Pavilion of Incremental Form
The studio for a graphic design artist is situated on a narrow parcel of land surrounded by high boundary walls and dense green. The pavilion is an annex to an existing residential and seamlessly integrates outside and inside, using the exterior boundary walls of the plot to generate an interiority for the project. The brief was to allow for maximum transparency and openness while building the project quickly and cheaply. Additionally the foundations and structure are designed such that in the future the building can grow vertically by an additional two storeys. Pavilion as Object:
The pavilion is thought of as a classical ‘object in space’ retaining its formal autonomy while establishing strong spatial connections to the dense green backyard. The pavilion is entirely transparent on all three sides with the only wall being toward the side of the existing house. A small toilet and pantry orient the building gently toward the main space of the garden.
Literal Transparency:
The pavilion is conceived as a slender steel exoskeleton with a rainscreen; on the inside of which a glass box is housed. This allows for a layered reading of space. The literal transparency of the glass expands the perception of the pavilion to the edge of the boundary walls of the site. The concrete plinth distinct on which the building sits, further acknowledges the distinction of the pavilion from its immediate site.
Large sliding glass doors and the painted steel columns establish an order for the project that is at once universal and distinct from the neighboring house. Two long rectilinear skylights run along the entire length of the studio. One of the skylights separates a brick wall from the steel structure while the other cuts across the studio perpendicularly articulating the space into two parts.
Structure & Construct:
The Steel ‘box’ exoskeleton consists of Mild Steel columns 66x33mm, - these are doubled up to reinforce an idea of slenderness. The roofing structure consists of a thin truss system made up of 50x50mm square MS sections. This truss system supports fifteen precast funicular concrete shells that generate the spanning system for the roof.

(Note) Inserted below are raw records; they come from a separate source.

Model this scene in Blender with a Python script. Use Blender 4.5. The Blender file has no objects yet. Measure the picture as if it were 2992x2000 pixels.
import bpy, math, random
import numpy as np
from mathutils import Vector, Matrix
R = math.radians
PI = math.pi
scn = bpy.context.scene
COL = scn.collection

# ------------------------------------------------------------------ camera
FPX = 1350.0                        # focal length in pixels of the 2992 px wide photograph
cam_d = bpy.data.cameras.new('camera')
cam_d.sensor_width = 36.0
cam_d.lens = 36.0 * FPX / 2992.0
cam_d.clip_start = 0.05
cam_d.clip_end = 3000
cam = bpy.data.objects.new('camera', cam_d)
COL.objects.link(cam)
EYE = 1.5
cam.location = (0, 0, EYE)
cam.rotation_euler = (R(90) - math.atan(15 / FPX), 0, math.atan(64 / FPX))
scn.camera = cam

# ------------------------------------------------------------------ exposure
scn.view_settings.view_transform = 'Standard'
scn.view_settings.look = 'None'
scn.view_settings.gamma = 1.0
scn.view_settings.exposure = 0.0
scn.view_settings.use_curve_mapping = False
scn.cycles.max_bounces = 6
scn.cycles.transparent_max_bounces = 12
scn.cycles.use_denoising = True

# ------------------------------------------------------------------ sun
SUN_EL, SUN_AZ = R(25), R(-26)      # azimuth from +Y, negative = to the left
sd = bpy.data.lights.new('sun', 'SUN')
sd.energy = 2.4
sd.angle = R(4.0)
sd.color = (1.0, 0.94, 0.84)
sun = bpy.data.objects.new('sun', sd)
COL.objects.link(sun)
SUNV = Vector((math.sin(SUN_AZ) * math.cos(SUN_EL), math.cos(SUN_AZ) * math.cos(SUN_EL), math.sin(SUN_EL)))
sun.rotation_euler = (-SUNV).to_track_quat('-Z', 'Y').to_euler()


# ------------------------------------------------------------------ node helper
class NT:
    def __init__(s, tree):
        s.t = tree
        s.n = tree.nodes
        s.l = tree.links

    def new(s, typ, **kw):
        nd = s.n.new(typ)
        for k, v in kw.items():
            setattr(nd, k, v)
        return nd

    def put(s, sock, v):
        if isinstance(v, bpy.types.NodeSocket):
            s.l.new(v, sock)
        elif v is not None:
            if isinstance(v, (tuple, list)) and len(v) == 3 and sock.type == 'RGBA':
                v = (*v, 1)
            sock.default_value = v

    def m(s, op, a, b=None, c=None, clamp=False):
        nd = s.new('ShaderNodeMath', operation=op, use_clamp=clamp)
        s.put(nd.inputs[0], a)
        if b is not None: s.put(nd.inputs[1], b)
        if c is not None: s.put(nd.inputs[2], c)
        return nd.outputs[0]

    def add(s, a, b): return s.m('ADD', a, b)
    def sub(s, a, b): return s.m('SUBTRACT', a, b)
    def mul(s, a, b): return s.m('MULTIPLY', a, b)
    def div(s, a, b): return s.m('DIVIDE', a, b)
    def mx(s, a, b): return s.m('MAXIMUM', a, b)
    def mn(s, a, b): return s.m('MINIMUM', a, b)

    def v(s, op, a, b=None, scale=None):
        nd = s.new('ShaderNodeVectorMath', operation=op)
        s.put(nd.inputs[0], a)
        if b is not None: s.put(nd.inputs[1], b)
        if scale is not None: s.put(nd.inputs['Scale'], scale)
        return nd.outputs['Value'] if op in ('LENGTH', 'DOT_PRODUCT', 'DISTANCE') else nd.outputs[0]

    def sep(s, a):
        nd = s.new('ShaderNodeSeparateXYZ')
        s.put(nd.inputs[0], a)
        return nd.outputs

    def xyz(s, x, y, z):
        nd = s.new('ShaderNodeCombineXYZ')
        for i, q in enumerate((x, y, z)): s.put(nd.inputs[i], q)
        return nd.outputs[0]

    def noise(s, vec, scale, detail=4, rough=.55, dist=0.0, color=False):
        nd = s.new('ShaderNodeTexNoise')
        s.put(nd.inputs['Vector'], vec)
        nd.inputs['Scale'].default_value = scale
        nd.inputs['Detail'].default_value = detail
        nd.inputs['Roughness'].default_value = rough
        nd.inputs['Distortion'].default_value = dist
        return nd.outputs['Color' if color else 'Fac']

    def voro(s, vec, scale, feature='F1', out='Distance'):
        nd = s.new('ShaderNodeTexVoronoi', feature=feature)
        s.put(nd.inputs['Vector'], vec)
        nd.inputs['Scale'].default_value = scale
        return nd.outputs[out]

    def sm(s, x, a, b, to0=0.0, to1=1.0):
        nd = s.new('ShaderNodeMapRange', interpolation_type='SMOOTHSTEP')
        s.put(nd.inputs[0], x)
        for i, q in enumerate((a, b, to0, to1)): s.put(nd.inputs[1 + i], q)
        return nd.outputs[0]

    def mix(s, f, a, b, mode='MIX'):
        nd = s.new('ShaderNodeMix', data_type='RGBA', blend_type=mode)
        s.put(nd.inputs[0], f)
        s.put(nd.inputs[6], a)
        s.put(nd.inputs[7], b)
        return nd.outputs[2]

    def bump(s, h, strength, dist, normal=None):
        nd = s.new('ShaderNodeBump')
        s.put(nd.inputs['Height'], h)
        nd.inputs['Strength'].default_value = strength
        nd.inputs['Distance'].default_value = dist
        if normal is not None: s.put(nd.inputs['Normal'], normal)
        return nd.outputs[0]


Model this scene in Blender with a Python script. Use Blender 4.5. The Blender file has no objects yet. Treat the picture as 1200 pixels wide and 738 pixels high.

A handcrafted wooden rain screen will sit on the upper panels of the structure on three faces of the pavilion. In addition to being a secondary skin, it will also act as protection from glare and lashing rain. Combining hand craftsmanship with the industrial logic of a precast steel frame construction problematizes and questions the assumed coherence of these material orders, especially considering the reality of small contractor driven construction practices in India. In practice, contractors and steel fabricators, operating at the domestic scale, inevitably use the default practices of in-situ construction, where steel is still measured, cut, welded and finished on site. Hence as architects we do not consider these orders to be as distinct as they theoretically appear to be, and in fact celebrate the customizable and handmade quality of these systems.
Towards an Incremental Form:
The foundations of the pavilion provide for a three storeyed building - allowing the pavilion to grow accretively over time. This idea of incremental growth is central to the formal strategy of the project and allows an open-ended field of possibilities - a genealogy of future growth, carrying the embedded potential for evolution. Form is not thought of as static but one that is responsive to the future needs of program and economy. The detailing of the structure reflects this open-endedness. The steel columns connect to the horizontal slab (roof) only through lateral connections. In this sense the uninterrupted vertical columns are both a structural requirement as well as symbolic of the unfinished nature of the project.